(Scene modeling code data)
= = = = = = =

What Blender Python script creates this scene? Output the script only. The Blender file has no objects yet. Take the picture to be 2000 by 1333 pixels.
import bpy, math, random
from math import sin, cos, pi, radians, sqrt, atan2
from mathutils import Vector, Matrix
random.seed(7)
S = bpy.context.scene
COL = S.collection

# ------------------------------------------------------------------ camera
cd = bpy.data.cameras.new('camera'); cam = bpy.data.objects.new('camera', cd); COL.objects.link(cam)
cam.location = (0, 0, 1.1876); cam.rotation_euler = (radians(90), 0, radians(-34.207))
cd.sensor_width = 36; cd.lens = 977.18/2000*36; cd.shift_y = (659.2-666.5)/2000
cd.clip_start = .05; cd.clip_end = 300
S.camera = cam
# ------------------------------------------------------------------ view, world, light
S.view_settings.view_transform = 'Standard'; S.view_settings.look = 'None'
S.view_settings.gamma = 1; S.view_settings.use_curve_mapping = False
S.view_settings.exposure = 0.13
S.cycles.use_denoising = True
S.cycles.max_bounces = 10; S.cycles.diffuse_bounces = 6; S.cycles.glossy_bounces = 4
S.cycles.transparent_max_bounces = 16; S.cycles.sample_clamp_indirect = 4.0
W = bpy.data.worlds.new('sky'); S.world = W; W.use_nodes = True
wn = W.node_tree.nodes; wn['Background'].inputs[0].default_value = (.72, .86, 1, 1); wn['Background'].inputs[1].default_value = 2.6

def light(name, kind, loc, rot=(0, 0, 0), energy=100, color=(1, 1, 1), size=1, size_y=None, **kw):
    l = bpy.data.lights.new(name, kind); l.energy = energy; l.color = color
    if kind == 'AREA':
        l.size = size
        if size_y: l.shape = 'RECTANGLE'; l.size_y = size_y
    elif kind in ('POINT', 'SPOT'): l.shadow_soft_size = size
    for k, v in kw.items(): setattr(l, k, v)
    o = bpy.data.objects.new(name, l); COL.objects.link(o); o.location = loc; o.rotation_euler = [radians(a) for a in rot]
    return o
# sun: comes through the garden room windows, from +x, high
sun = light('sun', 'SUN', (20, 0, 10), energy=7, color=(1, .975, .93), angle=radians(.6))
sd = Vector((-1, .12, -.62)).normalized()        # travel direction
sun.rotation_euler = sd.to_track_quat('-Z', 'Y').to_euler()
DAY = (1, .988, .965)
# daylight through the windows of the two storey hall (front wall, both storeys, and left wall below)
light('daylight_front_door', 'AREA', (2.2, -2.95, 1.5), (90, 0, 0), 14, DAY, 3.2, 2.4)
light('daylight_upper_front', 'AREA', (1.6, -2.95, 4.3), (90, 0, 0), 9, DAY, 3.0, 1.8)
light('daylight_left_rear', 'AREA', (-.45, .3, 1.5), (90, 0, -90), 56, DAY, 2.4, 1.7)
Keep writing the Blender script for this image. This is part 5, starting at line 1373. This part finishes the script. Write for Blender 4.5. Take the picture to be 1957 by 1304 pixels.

= = = = = = =

What you will do:
Copy each line of the listing that includes "this".

Answer in full:
What Blender Python script creates this scene? Output the script only. The Blender file has no objects yet. Take the picture to be 2000 by 1333 pixels.
Keep writing the Blender script for this image. This is part 5, starting at line 1373. This part finishes the script. Write for Blender 4.5. Take the picture to be 1957 by 1304 pixels.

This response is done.